-- start COLLECTED MATERIAL --

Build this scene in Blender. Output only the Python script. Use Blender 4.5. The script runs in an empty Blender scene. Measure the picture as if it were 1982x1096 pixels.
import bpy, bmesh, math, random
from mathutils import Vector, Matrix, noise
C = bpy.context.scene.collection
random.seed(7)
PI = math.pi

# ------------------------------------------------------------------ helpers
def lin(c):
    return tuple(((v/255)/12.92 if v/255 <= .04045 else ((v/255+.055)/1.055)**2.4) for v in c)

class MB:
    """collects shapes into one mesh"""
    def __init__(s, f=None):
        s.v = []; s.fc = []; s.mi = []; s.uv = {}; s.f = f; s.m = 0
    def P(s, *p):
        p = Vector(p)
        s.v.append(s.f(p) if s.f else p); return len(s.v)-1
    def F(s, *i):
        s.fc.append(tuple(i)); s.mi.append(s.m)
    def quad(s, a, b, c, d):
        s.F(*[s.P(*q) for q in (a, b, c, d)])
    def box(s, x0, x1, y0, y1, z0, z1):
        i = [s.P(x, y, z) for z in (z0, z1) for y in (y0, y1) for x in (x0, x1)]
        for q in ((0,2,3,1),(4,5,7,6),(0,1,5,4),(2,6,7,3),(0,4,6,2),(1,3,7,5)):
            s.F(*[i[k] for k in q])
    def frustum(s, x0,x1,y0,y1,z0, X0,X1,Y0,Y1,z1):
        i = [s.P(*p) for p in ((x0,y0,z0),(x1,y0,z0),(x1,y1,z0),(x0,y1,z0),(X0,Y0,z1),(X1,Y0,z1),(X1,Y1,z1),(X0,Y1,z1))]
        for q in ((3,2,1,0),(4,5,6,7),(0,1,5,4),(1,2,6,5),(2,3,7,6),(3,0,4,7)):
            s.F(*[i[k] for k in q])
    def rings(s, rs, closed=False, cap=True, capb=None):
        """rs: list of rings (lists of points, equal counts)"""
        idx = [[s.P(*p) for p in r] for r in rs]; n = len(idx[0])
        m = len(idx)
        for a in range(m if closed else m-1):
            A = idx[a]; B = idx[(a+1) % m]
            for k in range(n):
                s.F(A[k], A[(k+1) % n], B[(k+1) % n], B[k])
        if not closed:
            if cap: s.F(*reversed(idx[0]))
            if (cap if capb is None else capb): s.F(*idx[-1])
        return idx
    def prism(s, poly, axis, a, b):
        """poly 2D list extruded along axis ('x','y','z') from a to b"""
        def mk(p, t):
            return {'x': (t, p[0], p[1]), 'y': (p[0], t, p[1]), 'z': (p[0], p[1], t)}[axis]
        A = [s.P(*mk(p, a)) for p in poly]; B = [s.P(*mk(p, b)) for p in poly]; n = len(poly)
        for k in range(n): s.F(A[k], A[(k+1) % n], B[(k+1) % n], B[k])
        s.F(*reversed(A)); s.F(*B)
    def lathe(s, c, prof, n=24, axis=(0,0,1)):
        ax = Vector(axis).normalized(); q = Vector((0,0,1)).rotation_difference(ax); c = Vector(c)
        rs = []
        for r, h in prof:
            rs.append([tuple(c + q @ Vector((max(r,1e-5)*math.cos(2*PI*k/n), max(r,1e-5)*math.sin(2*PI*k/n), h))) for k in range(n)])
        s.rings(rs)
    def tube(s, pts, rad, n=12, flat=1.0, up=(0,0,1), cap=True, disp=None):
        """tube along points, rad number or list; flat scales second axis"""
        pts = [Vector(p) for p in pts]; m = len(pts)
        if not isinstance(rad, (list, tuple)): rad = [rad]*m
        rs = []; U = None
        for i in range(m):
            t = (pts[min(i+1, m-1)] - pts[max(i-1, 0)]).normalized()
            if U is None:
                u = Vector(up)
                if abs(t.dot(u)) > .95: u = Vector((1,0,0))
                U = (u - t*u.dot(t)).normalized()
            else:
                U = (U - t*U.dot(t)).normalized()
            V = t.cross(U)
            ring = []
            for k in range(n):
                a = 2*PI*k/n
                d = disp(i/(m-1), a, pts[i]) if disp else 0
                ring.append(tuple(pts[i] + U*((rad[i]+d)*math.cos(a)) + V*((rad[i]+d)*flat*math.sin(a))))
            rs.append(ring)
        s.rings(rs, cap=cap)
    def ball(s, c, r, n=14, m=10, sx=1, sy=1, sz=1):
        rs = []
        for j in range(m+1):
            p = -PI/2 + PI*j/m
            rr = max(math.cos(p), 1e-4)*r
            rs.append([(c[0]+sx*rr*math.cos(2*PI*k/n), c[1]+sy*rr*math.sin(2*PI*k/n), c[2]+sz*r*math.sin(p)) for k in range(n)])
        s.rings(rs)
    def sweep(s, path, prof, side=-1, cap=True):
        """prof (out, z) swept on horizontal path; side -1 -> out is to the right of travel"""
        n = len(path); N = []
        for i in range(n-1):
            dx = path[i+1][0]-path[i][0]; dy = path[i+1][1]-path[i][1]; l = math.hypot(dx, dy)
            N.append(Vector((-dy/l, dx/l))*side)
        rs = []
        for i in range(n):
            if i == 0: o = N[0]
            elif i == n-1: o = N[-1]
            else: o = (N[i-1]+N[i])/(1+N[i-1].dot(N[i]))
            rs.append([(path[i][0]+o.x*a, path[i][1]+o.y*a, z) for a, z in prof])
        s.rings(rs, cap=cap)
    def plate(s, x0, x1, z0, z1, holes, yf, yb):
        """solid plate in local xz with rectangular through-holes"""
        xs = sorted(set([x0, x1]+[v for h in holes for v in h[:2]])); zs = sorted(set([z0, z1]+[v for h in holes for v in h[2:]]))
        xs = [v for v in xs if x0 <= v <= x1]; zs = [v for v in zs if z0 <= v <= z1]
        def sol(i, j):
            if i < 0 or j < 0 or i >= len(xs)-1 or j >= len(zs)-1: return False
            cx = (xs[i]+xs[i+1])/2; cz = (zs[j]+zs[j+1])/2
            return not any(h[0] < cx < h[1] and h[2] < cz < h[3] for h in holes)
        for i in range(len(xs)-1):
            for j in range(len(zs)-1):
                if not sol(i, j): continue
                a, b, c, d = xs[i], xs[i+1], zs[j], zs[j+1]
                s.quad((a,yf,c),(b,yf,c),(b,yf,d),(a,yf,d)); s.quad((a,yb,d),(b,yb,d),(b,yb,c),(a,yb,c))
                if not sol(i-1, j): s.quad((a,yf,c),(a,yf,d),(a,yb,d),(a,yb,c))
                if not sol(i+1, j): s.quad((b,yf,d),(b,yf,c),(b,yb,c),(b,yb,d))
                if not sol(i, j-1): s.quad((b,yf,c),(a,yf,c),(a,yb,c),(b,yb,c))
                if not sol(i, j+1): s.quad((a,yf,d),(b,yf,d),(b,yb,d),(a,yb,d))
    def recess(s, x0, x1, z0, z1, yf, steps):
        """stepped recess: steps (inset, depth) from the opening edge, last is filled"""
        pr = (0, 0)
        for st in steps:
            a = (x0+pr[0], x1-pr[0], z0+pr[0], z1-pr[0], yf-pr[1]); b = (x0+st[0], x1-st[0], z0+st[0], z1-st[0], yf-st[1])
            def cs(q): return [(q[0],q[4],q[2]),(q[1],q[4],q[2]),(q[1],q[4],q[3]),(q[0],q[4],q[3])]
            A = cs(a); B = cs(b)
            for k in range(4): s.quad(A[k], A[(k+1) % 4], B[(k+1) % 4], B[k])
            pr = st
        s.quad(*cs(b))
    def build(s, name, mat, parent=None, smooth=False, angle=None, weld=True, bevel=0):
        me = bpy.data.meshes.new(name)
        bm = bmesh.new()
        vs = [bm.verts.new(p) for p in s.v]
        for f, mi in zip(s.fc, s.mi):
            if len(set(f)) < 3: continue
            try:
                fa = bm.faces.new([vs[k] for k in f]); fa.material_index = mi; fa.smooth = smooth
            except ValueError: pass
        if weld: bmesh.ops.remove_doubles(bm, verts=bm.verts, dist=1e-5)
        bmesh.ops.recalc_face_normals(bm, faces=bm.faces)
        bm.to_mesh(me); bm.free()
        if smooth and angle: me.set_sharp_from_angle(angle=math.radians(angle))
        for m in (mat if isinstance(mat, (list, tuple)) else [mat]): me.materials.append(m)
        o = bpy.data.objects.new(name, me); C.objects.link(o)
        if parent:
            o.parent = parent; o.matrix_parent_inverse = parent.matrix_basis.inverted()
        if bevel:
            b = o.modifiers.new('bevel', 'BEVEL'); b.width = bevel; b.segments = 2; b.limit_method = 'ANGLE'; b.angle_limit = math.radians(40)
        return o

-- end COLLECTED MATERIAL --

(WHAT TO PRODUCE): Which lines in the listing above hold the word "scene"? Show each of them.

(OUTPUT OF THE EXERCISE):
Build this scene in Blender. Output only the Python script. Use Blender 4.5. The script runs in an empty Blender scene. Measure the picture as if it were 1982x1096 pixels.
C = bpy.context.scene.collection